[arch-general] dual ISP: 1)cable broadband (DHCP) 2){shudder} dial-up (ppp?) Please help!

Rogutės Sparnuotos rogutes at googlemail.com
Wed Apr 28 18:20:11 CEST 2010


Joe(theWordy)Philbrook (2010-04-28 08:28):
> It would appear that on Apr 28, Rogutės Sparnuotos did say:
<...>
> > wvdial will not touch any of your network related configs (only the ppp
> > ones), so if you will not use any other tools, your broadband will be
> > safe. At least after reboot.
> 
> Good. Then I can afford 'some' empirical testing after all. ;-)
> >From what I've found online, and what little I can remember, wvdial should
> be available for just about any distro. So if I keep it's set up fairly
> simple, I should be able to clone a successful implementation to the other
> Linux installed on my multi-boot laptop.
> 
> So yeah, as long as you don't count set-up utilities such as wvdialconf,
> and if need be, minicom, I don't plan on using any other dialup tools...

Since you haven't tested your modem yet, the first thing to do would be
running minicom or some other serial terminal on your /dev/ttyS?, issuing
the ATZ command and see if you get OK. There is no point worrying about
anything else as long as you are not sure you have a working modem.

> > wvdialconf has to be run only once. It should ask you for the telephone
> > number, user and password.
> 
> That's good to know. From what I read in the man page I was under the
> impression that it would only configure the modem part of the wvdial.conf
> and that I'd have to manually edit in the login data...

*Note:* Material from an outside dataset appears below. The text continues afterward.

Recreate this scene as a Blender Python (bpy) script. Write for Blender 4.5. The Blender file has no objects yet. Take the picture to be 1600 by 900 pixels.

I am giving no guarantees - its been a while...

<...> 
> > But, if you do not test dialing-up at home, it is likely that something
> > will go wrong when you try connecting at your sister's (and there won't be
> > any internet connection to seek help).
> 
> Absolutely. That was my plan. Else I wouldn't have worried about some brain
> flatulence causing me to accidentally have the Ethernet cable connected,
> while wvdial was active.

I suppose you've setup your broadband in either rc.conf or netcfg. If that
is the case, know that these setups are Archlinux specific and there is
basically no software which will touch these. So you always get what you
have specified in rc.conf after a reboot.

And you _can_ have lots of modems and lots of ethernet cables connected to
you computer, and still have your broadband working. With most setups,
data packets to the internet go through the default route (try running
'route'), which is changed after a successful pppd connection and changed
back after it closes (this is not wvdial specific).